Data is everything in our modern world, and statistical comparisons are a regular part of journalism. The problem is that juxtaposing two numbers doesn’t necessarily tell us anything useful.
Such is the case with the new data point making the rounds on social right now, comparing the rate of acceptance of Harvard students and of applicants to a particular Pennsylvanian Wegmans:
Some 10,000 people applied for 500 positions at a Wegmans slated to open next month.
About 500 new employees were hired from the applicant pool — a 5 percent acceptance rate.
By comparison, Harvard had an undergraduate acceptance rate of 5.8 percent in the most recent year.
This is no doubt true. But on the other hand, you have a .00004% chance of getting struck by lightning, so there’s that.

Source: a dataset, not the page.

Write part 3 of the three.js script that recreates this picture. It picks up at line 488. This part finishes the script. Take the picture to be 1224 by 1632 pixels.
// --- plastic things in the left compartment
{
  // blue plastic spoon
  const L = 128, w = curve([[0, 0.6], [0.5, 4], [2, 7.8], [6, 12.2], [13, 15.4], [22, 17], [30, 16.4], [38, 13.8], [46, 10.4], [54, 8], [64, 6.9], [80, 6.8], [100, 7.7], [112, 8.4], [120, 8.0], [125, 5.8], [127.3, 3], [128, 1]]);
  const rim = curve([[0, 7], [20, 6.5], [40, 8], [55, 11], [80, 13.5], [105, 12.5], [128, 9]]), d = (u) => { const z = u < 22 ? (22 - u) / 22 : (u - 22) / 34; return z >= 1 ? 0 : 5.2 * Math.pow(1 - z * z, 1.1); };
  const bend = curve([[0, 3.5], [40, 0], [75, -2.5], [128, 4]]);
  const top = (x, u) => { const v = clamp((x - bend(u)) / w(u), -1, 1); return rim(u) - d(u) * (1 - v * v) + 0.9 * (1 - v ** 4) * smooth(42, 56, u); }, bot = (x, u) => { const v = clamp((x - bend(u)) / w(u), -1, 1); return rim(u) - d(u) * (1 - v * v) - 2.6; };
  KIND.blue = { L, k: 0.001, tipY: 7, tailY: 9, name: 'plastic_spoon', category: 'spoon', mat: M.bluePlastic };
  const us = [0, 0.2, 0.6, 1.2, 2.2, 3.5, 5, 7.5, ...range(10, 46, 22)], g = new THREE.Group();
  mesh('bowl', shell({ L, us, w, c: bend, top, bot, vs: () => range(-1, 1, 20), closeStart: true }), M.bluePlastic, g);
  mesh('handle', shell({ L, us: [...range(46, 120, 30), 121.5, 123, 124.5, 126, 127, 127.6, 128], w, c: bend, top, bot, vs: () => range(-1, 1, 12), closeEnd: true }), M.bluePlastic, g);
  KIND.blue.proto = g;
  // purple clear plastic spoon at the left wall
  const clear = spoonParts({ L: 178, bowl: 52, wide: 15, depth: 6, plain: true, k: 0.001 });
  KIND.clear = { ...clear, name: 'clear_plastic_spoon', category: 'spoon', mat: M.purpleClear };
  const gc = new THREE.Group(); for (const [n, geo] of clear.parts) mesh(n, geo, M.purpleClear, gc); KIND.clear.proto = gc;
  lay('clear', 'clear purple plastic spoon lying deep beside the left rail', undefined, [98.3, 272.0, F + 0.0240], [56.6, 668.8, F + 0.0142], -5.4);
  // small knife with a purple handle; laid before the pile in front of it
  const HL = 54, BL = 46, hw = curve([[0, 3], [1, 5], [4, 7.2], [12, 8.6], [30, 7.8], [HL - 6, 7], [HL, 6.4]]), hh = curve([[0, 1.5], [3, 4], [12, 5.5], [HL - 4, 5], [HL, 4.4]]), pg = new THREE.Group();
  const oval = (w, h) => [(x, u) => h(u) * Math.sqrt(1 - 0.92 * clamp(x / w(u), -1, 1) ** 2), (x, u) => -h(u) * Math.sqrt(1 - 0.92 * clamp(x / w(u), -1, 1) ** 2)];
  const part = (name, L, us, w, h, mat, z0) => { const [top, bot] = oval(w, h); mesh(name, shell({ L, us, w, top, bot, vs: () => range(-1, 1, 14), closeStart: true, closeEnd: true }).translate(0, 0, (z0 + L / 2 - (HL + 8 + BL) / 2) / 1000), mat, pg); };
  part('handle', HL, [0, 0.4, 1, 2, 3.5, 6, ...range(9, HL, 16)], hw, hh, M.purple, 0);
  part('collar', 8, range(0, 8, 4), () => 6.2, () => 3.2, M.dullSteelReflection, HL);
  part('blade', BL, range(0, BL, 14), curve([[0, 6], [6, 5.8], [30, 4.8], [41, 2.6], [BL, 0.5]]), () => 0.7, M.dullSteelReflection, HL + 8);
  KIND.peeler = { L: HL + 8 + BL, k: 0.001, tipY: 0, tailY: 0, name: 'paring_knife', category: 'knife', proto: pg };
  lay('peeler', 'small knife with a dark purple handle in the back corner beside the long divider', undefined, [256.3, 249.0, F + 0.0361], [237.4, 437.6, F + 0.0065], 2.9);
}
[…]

How do these numbers compare? Harvard is a higher education institution with international prestige, to which a small handful of high-functioning rich kids get to apply. People spend their entire childhoods preparing for the enrollment contest. Parents spend countless riches paving their children’s way.
Wegmans… is a grocery store.
Perhaps the story aught properly to have been about why 10k people in Montgomery, PA needed jobs. Why 1% of the population of an entire county felt the need to seek out work at a grocery store. But that wouldn’t have had the flash of comparing two otherwise-unrelated numbers.
It smacks, to some extent, of elitism. Everybody knows that Harvard is where the successful business people go, but Wegmans? That’s just a Joe job. Who ever heard of poor people having to struggle?